Here again, there are some critical distinctions.
“Unlike the SLA, the Druze have no interest in being an Israeli proxy, and are a stronger, more capable force than the SLA was,” Bohl said. “That will mean they will be autonomous of Israeli goals, including Israel’s goal of keeping the south free of Syrian government forces.”
“The Druze will want to leverage Israeli aid to secure political and ethnic rights in the Syrian transition, but this leveraging could be at times violent or inspire backlash from other Syrian factions,” Bohl added.“At the same time, the Druze will not want to see southern Syria turned into a zone where the IDF can operate freely, not only for personal security reasons but for national self-determination ones.”
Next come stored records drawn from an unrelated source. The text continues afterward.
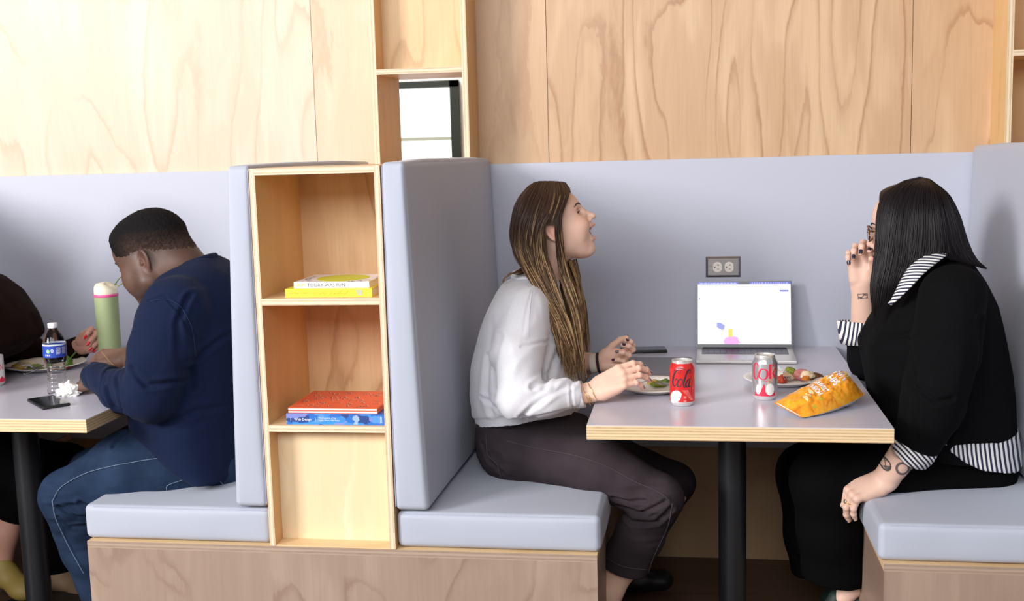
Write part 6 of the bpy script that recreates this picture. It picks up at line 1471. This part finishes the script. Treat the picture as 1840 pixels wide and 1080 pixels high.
for xx, rr_ in ((-.006, .0390), (-.004, .0405), (.009, .0400), (.011, .038)): vs += [wc+wd*xx+(e1*math.cos(a)+e2*math.sin(a))*rr_ for a in np.linspace(0, 2*math.pi, 40, endpoint=False)]
g.add(vs, [(i*40+j, i*40+(j+1) % 40, (i+1)*40+(j+1) % 40, (i+1)*40+j) for i in range(3) for j in range(40)]); g.put('watch', m_wst, t, smooth=True)
g = G(); g.tube([at(182, 632, .44), at(196, 648, .44), at(212, 664, .45)], [.002, .0024, .004], 8, flat=.5); o_ = g.put('stirrer', plain('wooden_stirrer', (.55, .33, .16), .6), smooth=True); tag(o_, 'wooden stirrer held in the navy-clad man\'s far hand', 'utensil')

# ------------------------------------------------------------------ person at the left edge
SK4 = (.55, .29, .22)
t = empty('person', (-2.45, .5, .51)); tag(t, 'person in dark brown knit with red nails, cut off at the left edge', 'person')
o4 = at(-125, 395, .42)+A(0, .075, 0); fwd = A(.95, .1, -.2); R4 = frame(fwd, (0, 0, 1))
H4 = head(o4, fwd, (0, 0, 1), SK4, [(o4+R4@A(-.02, 0, -.04), .052), (at(-140, 470, .50), .055), (at(-140, 510, .50), .065)], h=.0026)
h4 = hand(at(150, 622, .80), (.70, -.25, .45), (.25, .75, .55), -1, at(105, 632, .84), [(45, 45, 25), (50, 50, 30), (56, 54, 30), (60, 54, 30)], SK4, thumb=(20, 10, 20, 25), k=.95, fore_r=.036, thumb_out=15)
h5 = hand(at(-105, 700, .32), (.9, .3, -.1), (0, 0, 1), 1, at(-150, 700, .25), [(25, 30, 15)]*4, SK4, k=.95)
vb = Vol((-2.7, .1, 0), (-1.7, 1.05, 1.2), .007); vb.chain(pts([(-90, 560, .5, .11), (-130, 770, .5, .09)]), .03, n=(0, 1, 0), sc=1.2)
vb.chain(pts([(-70, 815, .42, .06), (50, 852, .55, .04), (8, 960, .53, .04), (2, 1010, .52, .036)]), .03); vb.chain(pts([(-70, 815, .62, .06), (112, 846, .74, .045), (108, 960, .69, .04), (95, 1020, .67, .034)]), .03)
V, F = vb.mesh(None, 2)
mk('body', [(H4['V'], H4['F'], H4['c']), (h4['V'], h4['F'], h4['c']), (h5['V'], h5['F'], h5['c']), (V, F, A(*SK4))], m_skin, t)
face_parts(H4, t, (.03, .02, .015))
put_nails(h4, plain('nail_polish_red', (.62, .01, .02), .12, coat=.6), t, long=1.25)
def thick4(P):
    x, y, z = P[..., 0], P[..., 1], P[..., 2]; front = x-(.060+.22*np.clip(z-.07, -.2, .1)); return (sstep(-front, -.003, .010)*sstep(z+.11, 0, .02)*.022-.003).astype(np.float32)
Vc, Fc, Cc, _ = hair_cap(H4, thick4, (.02, .012, .009)); mk('hair', [(lap(Vc, Fc, 4), Fc, Cc)], m_hairb, t)
v = Vol((-2.80, .05, .60), (-1.75, 1.05, 1.25), .005)
add_stack(v, rows_px([(468, -160, -120, .07), (480, -190, -110, .14), (500, -195, -25, .19), (530, -190, 14, .215), (570, -180, 46, .22), (605, -178, 58, .22), (640, -177, 20, .22), (662, -176, -55, .22), (690, -176, -92, .21), (790, -172, -92, .21)], .50), .02)
v.chain(pts([(-20, 550, .66, .095), (28, 632, .82, .080), (80, 648, .86, .052), (142, 626, .82, .040)]), .03); v.chain(pts([(-90, 560, .28, .085), (-140, 690, .20, .065), (-110, 700, .31, .045)]), .02)
cut(v, at(144, 625, .815), (.9, -.2, .3), .05)
V, F = v.mesh(None, 3); V = disp(V, F, fbm(V*A(9, 9, 9), 3)*.006); mk('sweater', [(V, F, A(.1, .1, .1))], m_brn, t)
v = Vol((-2.7, .1, .05), (-1.6, .98, .72), .005); v.chain(pts([(-90, 815, .42, .11), (60, 850, .55, .085), (30, 905, .55, .07)]), .03); v.chain(pts([(-90, 815, .60, .11), (118, 842, .74, .082), (118, 930, .70, .075), (104, 1000, .68, .066)]), .03); v.rc(at(-90, 815, .42), at(-90, 815, .62), .1, .1, .04)
V, F = v.mesh(None, 2); mk('trousers', [(V, F, A(.1, .1, .1))], m_trB, t)
shoe(at(92, 1018, .68), (.95, -.25, -.02), .20, 0, m_shT, t); shoe(at(-8, 1000, .52), (.9, -.3, -.25), .20, 0, plain('shoe_mustard', (.30, .21, .05), .6), t)
o_ = G().tube([at(172, 610, .74), at(180, 620, .73), at(188, 632, .72)], [.0028, .0028, .0024], 8, flat=.5).put('butter_knife', plain('utensil_steel', (.6, .6, .62), .2, metal=1), smooth=True); tag(o_, 'steel utensil handle held by the red-nailed hand', 'utensil')
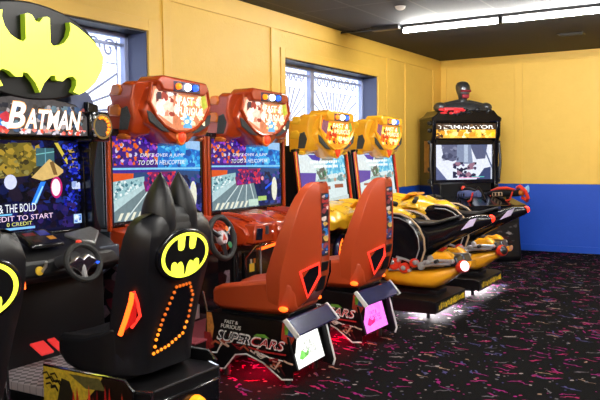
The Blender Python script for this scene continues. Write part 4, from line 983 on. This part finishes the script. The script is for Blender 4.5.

“These gaps will prevent the Druze from becoming a clean proxy like the SLA, but will also ensure the Druze forces will be more capable of operating without robust Israeli intervention as well.”
A more likely scenario the RANE analyst anticipates is what he calls “an informal buffer zone” enforced by Israel’s powerful air force and intermittent ground raids. That buffer zone would resemble more of a sphere of influence than a demilitarized zone.
“I think Damascus will on occasion try to test how much Israel is enforcing this buffer zone, especially if it comes under pressure from hardline factions in the transitional process, resulting in intermittent clashes and/or escalated tension,” Bohl said.
“Meanwhile, Damascus will look to Turkey to try to help it offset Israeli military pressure.”
Turkish President Recep Tayyip Erdogan warned on October 1 that Turkey would not allow a fragmentation of Syria. And while he directed that particular warning at the Kurdish-led forces in the northeast, his government staunchly supports a centralized Syria under incumbent President Ahmed al-Sharaa.
“As the years go along, that military cooperation could eventually result in Turkey being part of the final status of Syria’s south, either by acting as a block on Israeli pressure, or by negotiating a final settlement there,” Bohl said.